Вернувшись в Брюссель, Архангельский издал циркуляр начальникам отделов РОВСа, в котором говорилось, что «ни в коем случае не следовало привлекать сына начальника отдела к секретной работе, каким бы он, по своим способностям, знаниям и свойствам не представлялся подходящим и даже незаменимым для этой работы».
В приказе № 9 по РОВСу от 12 апреля 1939 года Архангельский повторил ту же мысль, упрекая Фосса в якобы запоздалом осведомлении генерала Абрамова в отношении его сына.
В приказе № 10, от того 12 апреля, Архангельский прославлял деятельность генерала Абрамова и выражал ему «глубокую благодарность». И конечно, об отставке Абрамова речи никакой не было.
Обеляя «Внутреннюю линию» Архангельский подчеркнул, что ее работа «была под постоянным контролем начальника III Отдела». Эта работа «во многих случаях дала прекрасные результаты, и продолжение ее представляется совершенно необходимым, но она должна быть впредь реорганизована и поставлена в нормальные рамки существующих воинских организаций и частей, входящих в состав Русского Обще-Воинского Союза.
Ввиду этого приказываю:
а) действия так называемой „внутренней линии“ в III Отделе Русского Обще-Воинского Союза и там, где вопреки данных ранее указаний, эта организация еще осталась — прекратить и „внутреннюю линию“ уничтожить…»
В параграфе третьем приказа Архангельский объявил благодарность комиссии полковника Петриченко «за отличное выполнение задач» по обелению «Внутренней линии».
В газете «Возрождение» приказы были изложены с выгодными для «Линии» пропусками.
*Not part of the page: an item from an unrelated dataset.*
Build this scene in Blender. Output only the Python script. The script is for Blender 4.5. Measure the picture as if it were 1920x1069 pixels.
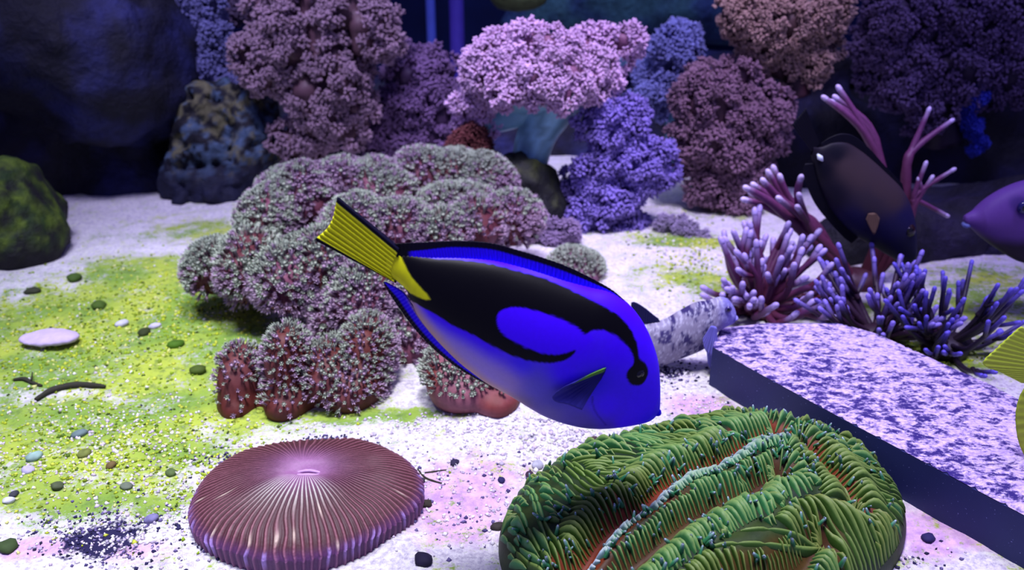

В номере 4182 от 5 мая 1939 года пункт «а» был приведен полностью. Но преамбула о совершенной необходимости дальнейшей работы «Вн. линии» и ограничении ее только рамками РОВСа гласности предана не была. После разоблачений «Линии» на собраниях НТСНП и в печати такое решение было вполне логичным. И РОВС остался в цепких руках реорганизованных «незримых руководителей».